In a meeting with foreign journalists at the Brazilian ambassador’s residence in Manhattan, Ms Rousseff said: “In the past, coups were carried out with machine guns, tanks and weapons. Today, all you need are hands that are willing to tear up the Constitution.”

Her political rivals, whom she characterised as “conspirators”, are seeking to oust Ms Rousseff, the leader of the centre-left Worker’s Party, over allegations that she illegally used funds from state-controlled banks to disguise Brazil’s deficit ahead of her 2014 re-election.

Legislators in the Brazilian Chamber of Deputies voted last Sunday to press ahead with impeachment proceedings, which the President insisted had “no legal foundation”, arguing that such accounting tricks are common practice for political leaders in Brazil and elsewhere.

Ms Rousseff was in New York ostensibly to join representatives of 175 countries in signing the Paris climate change agreement, in a ceremony at the United Nations on Friday. Given the upheaval at home, she had wavered on whether to attend the event at all.

She concluded an address to the General Assembly on climate change by noting “the grave moment Brazil is undergoing”, but said: “Brazil is a great nation, with a society that was able to defeat authoritarianism and build a vibrant democracy. Our people are hard-working and have great esteem for freedom. I have no doubt they will be able to prevent any setback.”

With Brazil in the midst of a crippling recession, deepened by a multi-billion-dollar corruption scandal involving the government-run oil company, Petrobras, public opinion is decidedly against the president.

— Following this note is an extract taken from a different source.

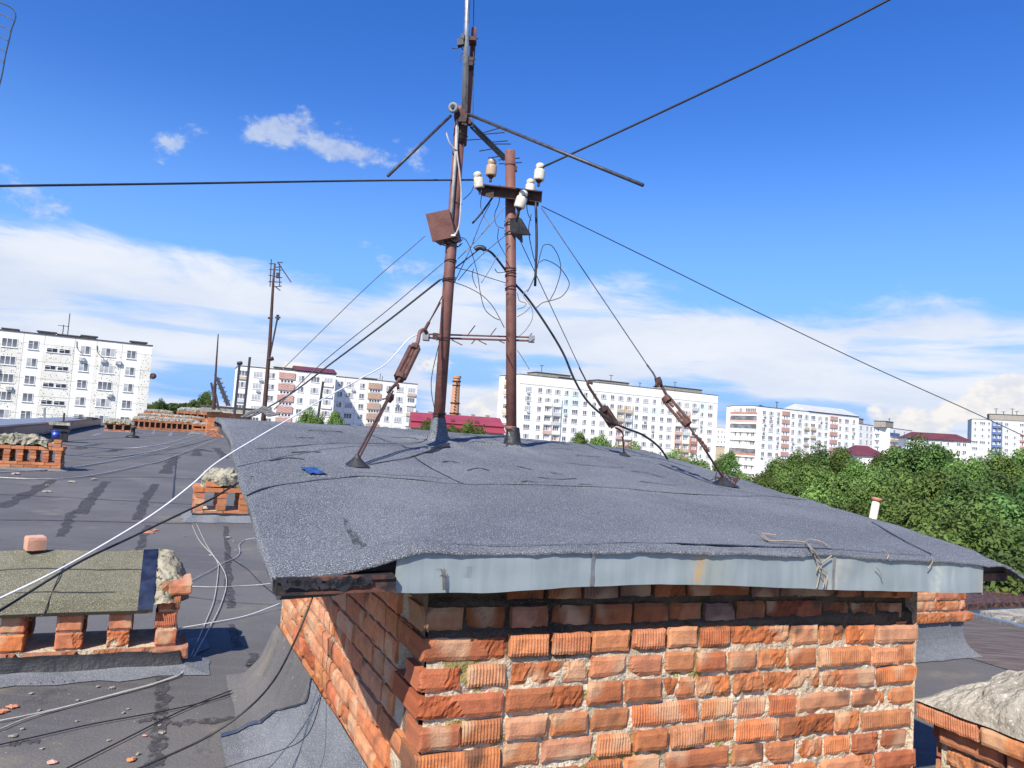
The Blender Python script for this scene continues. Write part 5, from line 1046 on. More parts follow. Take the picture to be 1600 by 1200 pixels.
# ================================================================== terrain and town
ZG = -16.0
mb = MB(); mb.grid(lambda x, y: V((lerp(-2600, 2600, x), lerp(-400, 4200, y), ZG)), 8, 8); tag(mb.build('ground', M['ground']), None, None, None, 'structure')
def winmesh(w, h, n, seed):
    """window frame and its panes, front towards -Y, centred"""
    r = random.Random(seed); fr = MB(); pn = MB(); t = .09 if h > .8 else .05; d = .055
    X, Y, Zz = V((1, 0, 0)), V((0, 1, 0)), V((0, 0, 1))
    for z in (-h/2, h/2-t): fr.box(V((-w/2, -d, z)), X*w, Y*(d+.02), Zz*t)
    for i in range(n+1):
        x = -w/2+(w-t)*i/n; fr.box(V((x, -d+.005, -h/2+t)), X*t, Y*(d+.01), Zz*(h-2*t))
    fr.box(V((-w/2-.08, -d-.07, -h/2-.05)), X*(w+.16), Y*(d+.07), Zz*.045)
    if n == 2 and r.random() < .6: fr.box(V((-w/2+t, -d+.006, h*.14)), X*(w/2-t), Y*.05, Zz*.05)
    for i in range(n):
        x0 = -w/2+(w-t)*i/n+t; x1 = -w/2+(w-t)*(i+1)/n; k = r.choice([0, 0, 0, 1, 1]) if h > .8 else 0
        pn.poly([V((x0, -.035, -h/2+t)), V((x1, -.035, -h/2+t)), V((x1, -.035, h/2-t)), V((x0, -.035, h/2-t))], k)
    return fr.mesh('window', [M['frame']]), pn.mesh('pane', [M['glass'] if h > .8 else M['dark_glass'], M['curtain']])
WV = {'w2': [winmesh(1.45, 1.45, 2, i) for i in range(4)], 'w3': [winmesh(2.15, 1.45, 3, 10+i) for i in range(4)], 'w1': [winmesh(.85, 1.4, 1, 20+i) for i in range(2)], 'st': [winmesh(1.55, .72, 2, 30+i) for i in range(2)], 'ss': [winmesh(.62, .62, 1, 40+i) for i in range(2)]}
class Block:
    def __init__(s, name, label, xl, yl, Y, xr, yr, depth, ext=(0, 0), mat='panel', grp=None, cat='apartment block', roof=True, zbot=ZG, Yr=None):
        a = P(xl, yl, Y); s.zt = a.z
        if Yr is None: r = ray(xr, yr); b = r*(a.z/r.z)
        else: b = P(xr, yr, Yr)
        a = V((a.x, a.y, 0)); b = V((b.x, b.y, 0)); s.t = (b-a).normalized(); s.n = V((s.t.y, -s.t.x, 0)); a = a-s.t*ext[0]; b = b+s.t*ext[1]
        s.a = a; s.L = (b-a).length; s.rz = math.atan2(s.t.y, s.t.x); s.dep = depth; s.cnt = 0; s.stuff = None
        s.root = thing(name, label, cat, V((a.x, a.y, zbot)), grp); s.zbot = zbot
        mb = MB(); mb.box(V((a.x, a.y, zbot))-s.n*depth, s.t*s.L, s.n*depth, Z*(s.zt-zbot)) if s.t.cross(s.n).z > 0 else mb.box(V((a.x, a.y, zbot)), s.t*s.L, -s.n*depth, Z*(s.zt-zbot))
        s.body = mb.build('wall', M[mat], s.root)
        if roof:
            mb = MB(); o = V((a.x, a.y, s.zt+.003)); mb.box(o+s.n*.12-s.t*.12, s.t*(s.L+.24), -s.n*(depth+.24), Z*.13); mb.build('roof_edge', M['dark_slab'], s.root)
    def at(s, x, y):                                               # pixel -> (along, height) on the facade plane
        r = ray(x, y); k = s.a.dot(s.n)/r.dot(s.n); p = r*k; return (V((p.x, p.y, 0))-s.a).dot(s.t), p.z
    def pt(s, u, z, o=0.): q = s.a+s.t*u+s.n*o; return V((q.x, q.y, z))
    def win(s, u, z, kind):
        s.cnt += 1
        fr, pn = rnd.choice(WV[kind]); p = s.pt(u, z, .012)
        if s.cnt <= 100:
            o = bpy.data.objects.new('window', fr); C.objects.link(o); o.parent = s.root; o.location = p-BASE[s.root]; o.rotation_euler = (0, 0, s.rz)
            q = bpy.data.objects.new('pane', pn); C.objects.link(q); q.parent = o
        else:
            if s.stuff is None: s.stuff = MB()
            mt = Matrix.Rotation(s.rz, 4, 'Z')
            for me, off in ((fr, 0), (pn, 1)):
                b = len(s.stuff.v); s.stuff.v += [p+(mt @ v.co) for v in me.vertices]
                for f in me.polygons: s.stuff.face([b+i for i in f.vertices], off+f.material_index if off else 0)
    def rect(s, mb, u0, u1, z0, z1, o=.02, m=0, c=(1, 1, 1)): mb.box(s.pt(u0, z0, -.05), s.t*(u1-u0), s.n*(o+.05), Z*(z1-z0), m, c) if s.t.cross(s.n).z > 0 else mb.box(s.pt(u0, z0, o), s.t*(u1-u0), -s.n*(o+.05), Z*(z1-z0), m, c)
    def joints(s, us, zs, w=.07, name='panel_joints'):
        mb = MB()
        for z in zs: s.rect(mb, 0, s.L, z-w/2, z+w/2, .006)
        for u in us: s.rect(mb, u-w/2, u+w/2, s.zbot, s.zt, .009)
        mb.build(name, M['joint'], s.root)
    def part(s, name, mat, rects, o=.02):
        mb = MB()
        for r in rects: s.rect(mb, r[0], r[1], r[2], r[3], r[4] if len(r) > 4 else o, 0, r[5] if len(r) > 5 else (1, 1, 1))
        return mb.build(name, M[mat], s.root)
    def ac(s, u, z): 
        mb = MB(); s.rect(mb, u-.42, u+.42, z-.28, z+.28, .38); mb.build('air_conditioner', M['ac'], s.root)
    def close(s):
        if s.stuff: o = s.stuff.build('windows', [M['frame'], M['glass'], M['curtain']], s.root); o['kind'] = 'stuff'
    def roofbox(s, name, u, w, d, h, mat, back=2.): 
        mb = MB(); mb.box(s.pt(u, s.zt+.1, -back), s.t*w, -s.n*d, Z*h); o = mb.build(name, M[mat], s.root)
        mb = MB(); mb.box(s.pt(u-.2, s.zt+.1+h+.003, -back+.2), s.t*(w+.4), -s.n*(d+.4), Z*.18); mb.build('roof_cap', M['dark_slab'], s.root)
    def mast(s, u, h, back=3., r=.06, bars=2):
        mb = MB(); p = s.pt(u, s.zt, -back); mb.tube([p, p+Z*h], r, 6)
        for k in range(bars): mb.tube([p+Z*(h-.2-.5*k)-s.t*.8, p+Z*(h-.2-.5*k)+s.t*.8], r*.7, 5)
        mb.build('roof_antenna', M['wire'], s.root)
def line_y(x, x0, y0, x1, y1): return lerp(y0, y1, (x-x0)/(x1-x0))
TW = 'white apartment blocks in the distance'
# --- left block
b = Block('apartment_block', 'white apartment block with pebble dotted panels at the left edge', 0, 515.5, 119, 238, 540.5, 12, (22, 0), grp=TW)
ry = lambda x, dy: line_y(x, 0, 515.5, 238, 540.5)+dy
u0, zw = b.at(52, 539); fh = 2.8
ub = {k: b.at(k, ry(k, 10))[0] for k in (-40, 37, 70, 117, 151, 191, 221, 238)}
NR = 7
zt1 = b.zt-1.55
for r_ in [(ub[37]-8.0 if a == 'L' else ub[a], ub[c] if c != 'R' else b.L+.0, zt1-2.75-i*fh, zt1-i*fh-.04, .025) for i in range(NR) for a, c in (('L', 37), (70, 117), (151, 191), (221, 238))]: b.part('pebble_panel', 'pebble', [r_])
b.joints([ub[k] for k in (37, 70, 117, 151, 191)], [zt1-i*fh for i in range(NR+1)], .09)
for i in range(NR):
    for x, kd in ((-62, 'w2'), (-30, 'w2'), (15, 'w3'), (52, 'w2'), (82, 'st'), (101.5, 'st'), (133, 'w2'), (169, 'w3'), (205, 'w2')):
        u, z = b.at(x, ry(x, 18.5)); b.win(u, zw-i*fh+(0 if kd != 'st' else -.55), kd)
for x, i in ((129, 1), (163, 1), (-2, 2), (22, 3), (168, 5), (186, 1), (178, 3)): u, z = b.at(x, ry(x, 18)); b.ac(u, zw-i*fh+1.25)
for x, w_, h in ((2, 2.0, .3), (58, 2.4, .45), (127, 2.2, .5), (205, 2.4, .4)): b.roofbox('roof_vent', b.at(x, ry(x, 0))[0], w_, 1.2, h, 'concrete', 2)
b.roofbox('roof_hatch', b.at(90, 520)[0], 5.0, 2.0, .35, 'dark_slab', 3)
b.mast(b.at(105, 520)[0], 4.2, 3, .07, 0); b.mast(b.at(97, 520)[0], 2.2, 3, .07, 1)
mb = MB(); p = b.pt(b.L+.6, b.at(238, 588)[1], -.2); mb.lathe(p, V((.3, -.9, .3)), [(0, .12), (.08, .36), (.16, .55), (.17, .55)], 16); mb.tube([p, p-b.t*.6-Z*.6], .06, 5); smooth_part(mb.build('satellite_dish', M['rust_dark'], b.root))
mb = MB()
for x, y0, y1 in ((120, 533, 556), (152, 540, 562)): mb.tube(spline([b.pt(b.at(x, y0)[0], b.at(x, y0)[1], .06), b.pt(b.at(x, y0)[0]+.2, b.at(x, (y0+y1)/2)[1], .06), b.pt(b.at(x, y0)[0]+1.2, b.at(x, y1)[1]+.2, .06)], 5), .05, 4)
mb.build('facade_cable', M['black'], b.root); b.close()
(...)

After the vote in Brazil’s lower house of congress, Senators in the capital, Brasilia, are expected to give the go-ahead for an impeachment trial no later than 17 May. Ms Rousseff would be suspended for up to 180 days during the trial.

She would be replaced, at least temporarily, by her Vice President, Michael Temer, who faulted Ms Rousseff for risking the reputation of the Latin American giant in the interests of saving her presidency. Speaking to the New York Times, Mr Temer said he was “very worried about the president’s intention to say Brazil is some minor republic where coups are carried out.”

Ms Rousseff, who is 68, was imprisoned and tortured as a young Marxist activist in the guerilla struggle against the military dictatorship that ruled Brazil from 1964 to 1985, when democracy was re-established. She would be the second Brazilian leader since 1985 to be impeached.

Though many Brazilians are keen to see her pushed out of office, others fear her opponents may be guilty of misdeeds as bad as or worse than hers. Most nonetheless believe she will probably be convicted by the necessary two-thirds majority of Senators.

“I will fight with all my strength,” Ms Rousseff said on Friday. “I am willing to fight to ensure that Brazil does not become a country where democratic rule is broken.”